Print the first line of the material below and each line after it, exactly as written, ending with the line that contains "MB().tube(smooth_pts([(-0.042, y, z), (-0.05, y".

____________

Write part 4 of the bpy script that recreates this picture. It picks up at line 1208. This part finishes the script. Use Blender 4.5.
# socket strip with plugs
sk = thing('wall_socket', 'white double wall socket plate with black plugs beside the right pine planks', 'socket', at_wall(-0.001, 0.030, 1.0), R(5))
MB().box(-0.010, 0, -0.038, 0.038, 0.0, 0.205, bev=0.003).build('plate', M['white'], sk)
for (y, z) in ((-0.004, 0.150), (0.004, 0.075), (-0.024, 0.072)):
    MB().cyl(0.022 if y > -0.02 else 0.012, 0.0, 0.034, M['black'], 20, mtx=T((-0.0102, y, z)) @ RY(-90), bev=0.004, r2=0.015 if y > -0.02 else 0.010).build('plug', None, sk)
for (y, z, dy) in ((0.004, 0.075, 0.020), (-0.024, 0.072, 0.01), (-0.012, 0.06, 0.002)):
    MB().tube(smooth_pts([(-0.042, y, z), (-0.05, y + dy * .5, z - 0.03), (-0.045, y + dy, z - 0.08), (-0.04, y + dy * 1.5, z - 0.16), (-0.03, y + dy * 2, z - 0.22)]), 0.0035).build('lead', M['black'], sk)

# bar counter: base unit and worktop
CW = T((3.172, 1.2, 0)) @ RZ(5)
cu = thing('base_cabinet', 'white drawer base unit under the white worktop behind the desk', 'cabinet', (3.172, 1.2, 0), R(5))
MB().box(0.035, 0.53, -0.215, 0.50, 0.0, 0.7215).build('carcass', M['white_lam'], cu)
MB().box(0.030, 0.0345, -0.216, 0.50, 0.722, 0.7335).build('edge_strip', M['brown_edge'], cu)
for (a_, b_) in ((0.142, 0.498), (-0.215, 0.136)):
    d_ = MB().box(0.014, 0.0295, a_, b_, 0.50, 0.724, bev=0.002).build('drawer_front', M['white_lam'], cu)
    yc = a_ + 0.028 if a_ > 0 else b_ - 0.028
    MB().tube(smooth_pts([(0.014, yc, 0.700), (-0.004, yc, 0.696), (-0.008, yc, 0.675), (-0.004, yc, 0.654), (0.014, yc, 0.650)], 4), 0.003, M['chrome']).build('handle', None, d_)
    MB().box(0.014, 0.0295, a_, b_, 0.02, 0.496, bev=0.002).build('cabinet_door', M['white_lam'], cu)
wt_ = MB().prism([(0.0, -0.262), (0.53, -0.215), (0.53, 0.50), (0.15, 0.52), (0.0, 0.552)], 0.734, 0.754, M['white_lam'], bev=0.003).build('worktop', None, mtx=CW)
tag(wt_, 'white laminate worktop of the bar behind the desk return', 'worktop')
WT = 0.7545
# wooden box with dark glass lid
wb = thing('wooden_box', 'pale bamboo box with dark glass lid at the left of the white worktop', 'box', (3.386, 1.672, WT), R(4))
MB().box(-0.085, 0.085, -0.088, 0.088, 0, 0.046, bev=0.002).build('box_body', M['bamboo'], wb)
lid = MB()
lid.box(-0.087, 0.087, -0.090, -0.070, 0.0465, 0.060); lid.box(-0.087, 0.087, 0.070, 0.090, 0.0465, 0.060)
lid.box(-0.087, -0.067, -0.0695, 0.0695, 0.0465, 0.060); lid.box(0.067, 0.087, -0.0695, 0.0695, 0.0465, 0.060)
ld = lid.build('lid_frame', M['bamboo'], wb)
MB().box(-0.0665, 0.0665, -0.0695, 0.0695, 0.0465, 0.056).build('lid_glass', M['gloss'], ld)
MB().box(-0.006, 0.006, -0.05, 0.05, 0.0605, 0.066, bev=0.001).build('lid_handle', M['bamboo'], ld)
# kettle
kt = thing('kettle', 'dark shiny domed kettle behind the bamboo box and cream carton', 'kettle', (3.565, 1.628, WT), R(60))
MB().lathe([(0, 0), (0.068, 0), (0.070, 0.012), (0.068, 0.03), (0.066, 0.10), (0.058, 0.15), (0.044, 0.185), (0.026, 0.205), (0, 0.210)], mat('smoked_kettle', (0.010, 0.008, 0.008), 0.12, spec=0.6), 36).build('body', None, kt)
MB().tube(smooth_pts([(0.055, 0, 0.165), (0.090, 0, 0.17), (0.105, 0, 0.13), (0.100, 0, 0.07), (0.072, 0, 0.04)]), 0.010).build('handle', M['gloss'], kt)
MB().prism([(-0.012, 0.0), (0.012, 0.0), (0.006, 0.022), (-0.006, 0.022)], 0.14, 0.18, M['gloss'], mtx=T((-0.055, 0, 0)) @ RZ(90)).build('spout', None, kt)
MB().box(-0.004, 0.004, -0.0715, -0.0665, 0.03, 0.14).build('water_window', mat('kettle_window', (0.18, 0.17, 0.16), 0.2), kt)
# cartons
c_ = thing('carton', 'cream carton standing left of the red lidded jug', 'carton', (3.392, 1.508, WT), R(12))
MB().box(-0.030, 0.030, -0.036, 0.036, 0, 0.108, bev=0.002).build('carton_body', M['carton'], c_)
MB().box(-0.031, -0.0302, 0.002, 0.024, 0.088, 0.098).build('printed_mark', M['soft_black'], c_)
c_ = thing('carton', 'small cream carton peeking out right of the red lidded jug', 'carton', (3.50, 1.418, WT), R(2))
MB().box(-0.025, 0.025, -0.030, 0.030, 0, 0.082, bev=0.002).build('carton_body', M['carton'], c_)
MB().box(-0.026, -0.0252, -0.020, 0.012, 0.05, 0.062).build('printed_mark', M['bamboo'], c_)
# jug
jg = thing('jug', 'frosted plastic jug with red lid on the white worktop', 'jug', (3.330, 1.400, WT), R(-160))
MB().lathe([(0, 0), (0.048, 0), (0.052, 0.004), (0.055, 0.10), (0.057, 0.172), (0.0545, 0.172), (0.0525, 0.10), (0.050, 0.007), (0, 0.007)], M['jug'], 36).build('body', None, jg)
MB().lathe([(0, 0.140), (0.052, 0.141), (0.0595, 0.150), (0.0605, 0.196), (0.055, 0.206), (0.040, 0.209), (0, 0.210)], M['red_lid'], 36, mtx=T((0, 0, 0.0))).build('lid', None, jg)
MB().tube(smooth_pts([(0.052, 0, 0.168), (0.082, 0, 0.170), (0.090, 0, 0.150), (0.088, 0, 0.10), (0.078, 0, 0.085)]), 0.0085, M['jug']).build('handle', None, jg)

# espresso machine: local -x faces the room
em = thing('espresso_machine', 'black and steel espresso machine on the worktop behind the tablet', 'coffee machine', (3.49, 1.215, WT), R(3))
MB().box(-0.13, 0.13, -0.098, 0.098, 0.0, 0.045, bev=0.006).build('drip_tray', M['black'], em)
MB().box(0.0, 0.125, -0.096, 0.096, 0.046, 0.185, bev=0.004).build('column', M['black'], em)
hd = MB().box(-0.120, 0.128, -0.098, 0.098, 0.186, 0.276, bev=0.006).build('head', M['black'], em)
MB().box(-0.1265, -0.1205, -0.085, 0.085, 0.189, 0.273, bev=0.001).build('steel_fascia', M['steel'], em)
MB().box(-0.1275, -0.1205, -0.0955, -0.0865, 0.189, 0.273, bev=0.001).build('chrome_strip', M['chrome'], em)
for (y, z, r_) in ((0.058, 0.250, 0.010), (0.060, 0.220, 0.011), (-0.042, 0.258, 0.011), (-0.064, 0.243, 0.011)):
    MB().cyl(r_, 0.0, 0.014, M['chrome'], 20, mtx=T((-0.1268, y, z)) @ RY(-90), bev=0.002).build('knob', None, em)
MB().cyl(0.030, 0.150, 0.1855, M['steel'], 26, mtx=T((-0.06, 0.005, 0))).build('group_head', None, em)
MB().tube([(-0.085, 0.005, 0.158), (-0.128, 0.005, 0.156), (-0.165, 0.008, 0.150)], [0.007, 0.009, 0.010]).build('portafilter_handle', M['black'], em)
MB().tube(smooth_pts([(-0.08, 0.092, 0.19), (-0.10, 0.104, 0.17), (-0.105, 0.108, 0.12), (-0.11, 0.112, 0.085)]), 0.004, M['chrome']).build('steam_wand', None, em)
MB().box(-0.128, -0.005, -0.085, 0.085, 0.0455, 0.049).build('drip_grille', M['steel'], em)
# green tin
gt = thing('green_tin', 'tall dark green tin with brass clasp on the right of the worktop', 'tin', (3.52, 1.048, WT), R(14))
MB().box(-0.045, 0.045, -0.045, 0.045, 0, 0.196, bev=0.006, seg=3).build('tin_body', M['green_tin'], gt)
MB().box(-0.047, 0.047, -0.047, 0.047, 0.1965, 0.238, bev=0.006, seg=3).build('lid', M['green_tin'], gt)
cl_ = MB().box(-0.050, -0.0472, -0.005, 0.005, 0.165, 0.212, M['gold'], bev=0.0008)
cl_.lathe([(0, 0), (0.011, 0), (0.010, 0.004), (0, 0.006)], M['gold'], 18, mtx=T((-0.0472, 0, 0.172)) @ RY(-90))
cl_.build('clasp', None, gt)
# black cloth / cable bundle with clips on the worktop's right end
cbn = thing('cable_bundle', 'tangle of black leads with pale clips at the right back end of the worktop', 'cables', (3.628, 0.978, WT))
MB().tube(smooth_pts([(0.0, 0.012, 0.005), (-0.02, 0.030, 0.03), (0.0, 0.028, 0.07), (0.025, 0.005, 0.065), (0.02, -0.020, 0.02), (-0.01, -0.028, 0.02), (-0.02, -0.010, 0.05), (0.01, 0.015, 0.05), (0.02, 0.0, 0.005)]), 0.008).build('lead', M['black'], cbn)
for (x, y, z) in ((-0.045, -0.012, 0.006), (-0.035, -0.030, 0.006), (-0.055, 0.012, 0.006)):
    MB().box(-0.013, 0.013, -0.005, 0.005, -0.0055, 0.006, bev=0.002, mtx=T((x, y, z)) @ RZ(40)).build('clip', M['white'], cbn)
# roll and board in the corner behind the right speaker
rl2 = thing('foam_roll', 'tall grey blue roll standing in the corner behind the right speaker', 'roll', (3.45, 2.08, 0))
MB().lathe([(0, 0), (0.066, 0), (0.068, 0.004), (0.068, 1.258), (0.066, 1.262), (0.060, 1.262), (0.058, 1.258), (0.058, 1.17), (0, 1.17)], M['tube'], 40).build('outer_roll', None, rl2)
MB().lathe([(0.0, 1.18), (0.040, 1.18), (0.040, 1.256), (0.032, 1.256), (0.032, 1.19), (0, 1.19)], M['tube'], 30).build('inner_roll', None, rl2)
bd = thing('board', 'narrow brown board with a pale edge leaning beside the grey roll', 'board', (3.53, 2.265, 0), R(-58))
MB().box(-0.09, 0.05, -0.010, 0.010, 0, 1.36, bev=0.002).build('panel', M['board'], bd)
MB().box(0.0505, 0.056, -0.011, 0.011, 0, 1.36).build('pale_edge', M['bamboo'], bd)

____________

Task solution
Write part 4 of the bpy script that recreates this picture. It picks up at line 1208. This part finishes the script. Use Blender 4.5.
# socket strip with plugs
sk = thing('wall_socket', 'white double wall socket plate with black plugs beside the right pine planks', 'socket', at_wall(-0.001, 0.030, 1.0), R(5))
MB().box(-0.010, 0, -0.038, 0.038, 0.0, 0.205, bev=0.003).build('plate', M['white'], sk)
for (y, z) in ((-0.004, 0.150), (0.004, 0.075), (-0.024, 0.072)):
    MB().cyl(0.022 if y > -0.02 else 0.012, 0.0, 0.034, M['black'], 20, mtx=T((-0.0102, y, z)) @ RY(-90), bev=0.004, r2=0.015 if y > -0.02 else 0.010).build('plug', None, sk)
for (y, z, dy) in ((0.004, 0.075, 0.020), (-0.024, 0.072, 0.01), (-0.012, 0.06, 0.002)):
    MB().tube(smooth_pts([(-0.042, y, z), (-0.05, y + dy * .5, z - 0.03), (-0.045, y + dy, z - 0.08), (-0.04, y + dy * 1.5, z - 0.16), (-0.03, y + dy * 2, z - 0.22)]), 0.0035).build('lead', M['black'], sk)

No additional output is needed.